The Army is already working on air-bursting cartridges for its existing 40mm grenade launchers and it clearly remains interested in giving soldiers the ability to quickly and effectively engage opponents sheltered behind walls, rock outcroppings, or other substantive barriers. Still, multi-shot 40mm grenade launchers also exist, and the U.S. Marine Corps has already adopted one, which would be another alternative to the XM25.
The existing prototypes could serve as test bed for future grenade ammunition developments in much the same way as the AAI Corporation’s experimental light machine guns and carbines that can fire cased-telescoped or caseless ammunition. The Army also now has the rights to continue to refine or revise the design on its own or hire another contractor to do so on its behalf. The service’s engineers could explore using 3D printing or other advanced production methods, composite materials, or other concepts to try to reduce weight, bulk, and cost.
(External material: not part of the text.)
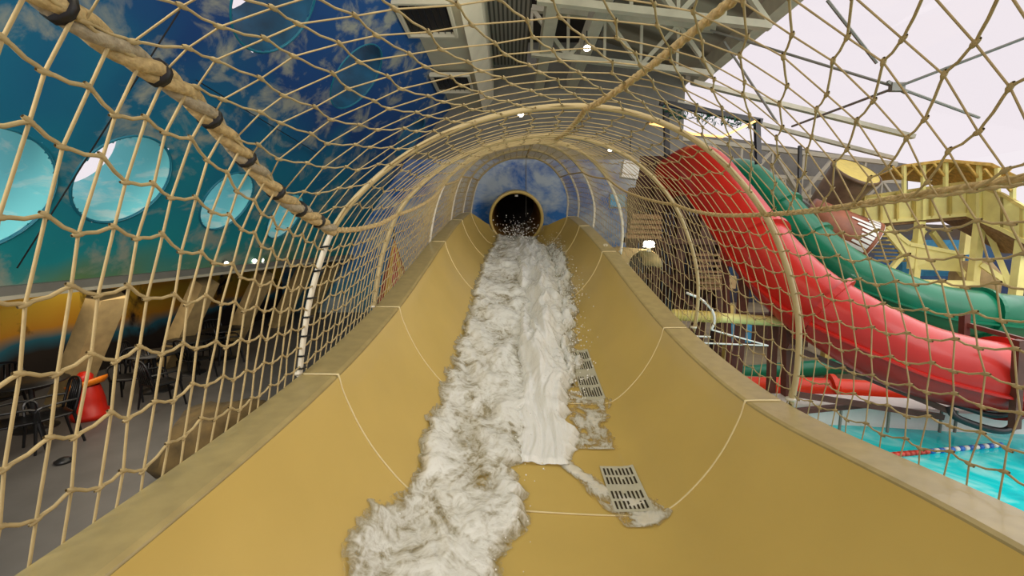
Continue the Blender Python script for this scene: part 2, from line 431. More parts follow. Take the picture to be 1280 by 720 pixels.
# left edge / right edge of the churning stream (sideways offsets in metres), read down the slide
SL = [(1.9, -1.2), (2.6, -1.15), (3.0, -1.06), (4.0, -1.04), (5, -1.02), (6, -1.0), (9, -.97), (12, -.9), (15.6, -.66)]
SR = [(1.9, -.22), (2.4, -.26), (2.75, -.24), (3.0, -.12), (3.25, -.1), (3.5, -.17), (3.8, -.12), (4.4, .0), (6, .1), (9, .2), (12, .3), (15.6, .55)]
water('churning_water', M['foam'], 1.75, 15.9, 420, 80, lambda Y: table(SL, Y), lambda Y: table(SR, Y),
      lambda u, Y: .07+.05*math.sin(u*PI), .036, 'broad sheet of churning white water rushing down the left of the slide floor', 'water', seed=1.3, dens=.8)
JL = [(3.8, -.2), (4.5, -.2), (6, -.18), (9, -.15), (12, -.2), (15, -.25)]
JR = [(3.8, .33), (4.5, .42), (6, .58), (8, .74), (10, .84), (12, .86), (15.2, .66)]
water('jet_water', M['jet'], 3.70, 15.2, 340, 54, lambda Y: table(JL, Y), lambda Y: table(JR, Y),
      lambda u, Y: .07+.2*min(1, (Y-3.8)/2.5)*math.sin(PI*u)**.8, .03, 'thick smooth white jet of water shooting from the floor nozzle, right of middle', 'water', freq=(4.5, .7), fade=.16, dens=2.3, seed=8.1, endfade=(.06, 2))
water('spray_fringe', M['jet'], 5.2, 13.5, 160, 24, lambda Y: table(JR, Y)-.12, lambda Y: table(JR, Y)+.10+.14*min(1, (Y-5.2)/3),
      lambda u, Y: .08, .10, 'ragged spray fringe along the right edge of the jet', 'water', freq=(5, 2.5), fade=.3, dens=.55, seed=12.4)
water('runoff_water', M['thin'], 2.95, 3.8, 60, 40, lambda Y: table([(2.95, .62), (3.1, .5), (3.4, .38), (3.8, .12)], Y), lambda Y: table([(2.95, .86), (3.05, 1.02), (3.2, .92), (3.4, .66), (3.8, .34)], Y),
      lambda u, Y: .004, .010, 'thin pale runoff curling round the lower drain grate', 'water', freq=(3.5, 3), fade=.45, dens=.78, seed=5.5, endfade=(.05, .2))
water('puddle_water', M['thin'], 3.98, 5.1, 50, 30, lambda Y: .40, lambda Y: .84,
      lambda u, Y: .003, .008, 'shallow rippled water lying between the two drain grates', 'water', freq=(2.5, 6), fade=.25, dens=.26, seed=15.5, endfade=(.5, .3))
# droplets
mb = MB()
def drop(p, r):
    mb.add([p+Vector(d)*r for d in ((1,0,0),(-1,0,0),(0,1,0),(0,-1,0),(0,0,1.2),(0,0,-1.2))], [(0,2,4),(2,1,4),(1,3,4),(3,0,4),(2,0,5),(1,2,5),(3,1,5),(0,3,5)])
for k in range(260):
    a = random.gauss(0, .36); Y = random.uniform(13.2, 15.4); h = abs(random.gauss(0, .26))
    p = floor_pt(max(-.8, min(.8, a)), Y, .22+h); drop(p, random.uniform(.006, .02)*(1.3 if random.random() < .1 else 1))
for k in range(900):
    Y = random.uniform(4.6, 13); x = table(JR, Y)+random.gauss(.06, .14); drop(floor_pt(min(1.1, x), Y, .12+abs(random.gauss(0, .14))), random.uniform(.004, .013))
for k in range(160):
    Y = random.uniform(2.2, 8); x = table(SR, Y)+random.gauss(-.1, .2); drop(floor_pt(x, Y, .14+abs(random.gauss(0, .07))), random.uniform(.003, .008))
tag(mb.build('splash_droplets', M['drop'], None, True), 'white droplets flying off the water and across the tunnel mouth', 'droplets', None, 'stuff')

# ---------------------------------------------------------------- hoops, ropes and netting
HP = [(372, 482), (379, 420), (390, 360), (415, 288), (455, 236), (520, 185), (600, 150), (690, 133), (775, 137), (850, 163), (908, 206), (957, 268), (985, 335), (999, 400), (998, 460), (988, 517)]
base0 = rim(3.1)
prof_far = [Vector((P(px, py, 3.1).x-CX, 0, P(px, py, 3.1).z-base0)) for px, py in HP]
ROPE_Z = [(-.8, .70), (.6, .74), (1.22, .69), (1.42, .645), (1.79, .58), (2.18, .40), (2.49, .24), (3.1, .07)]
def prof(Y):
    q = [p.copy() for p in prof_far]
    if Y < 3.1:
        dz = table(ROPE_Z, Y)-.07-(rim(Y)-base0)
        for i, w in enumerate((0, .35, .7, 1, .8, .5, .25, .12, .05)): q[i].z += dz*w
        k = (3.1-Y)/2.5
        for i, w in ((6, .0), (7, .03), (8, .06), (9, .05), (10, .03)): q[i].z += w*k
    if Y > 12:
        s = 1-.10*min(1, (Y-12)/4)
        q = [Vector((p.x*s, 0, p.z*s)) for p in q]
    return q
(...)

This kind of experimentation could eventually lead to an actual procurement program, a well. The Army is now seriously considering a squad automatic rifle based on AAI’s designs as one possible replacement for its existing M249 Squad Automatic Weapons.
Of course, the Army could choose not to do anything at all with the XM25 or its ammunition and instead leave them in storage somewhere on the off chance they might need them for testing in the future. At the same time, the service has recently begun issuing large numbers of the Carl Gustaf recoilless rifle to infantry units to improve their overall firepower, which might reduce the demand for the advanced 25mm grenade launcher in general.
Depending on what happens, you may soon see Punishers turn up on display in official museums. But there is also the possibility that, some time from now, the Army might unveil a very similar looking system with a new designation and new name as part of an entirely new initiative.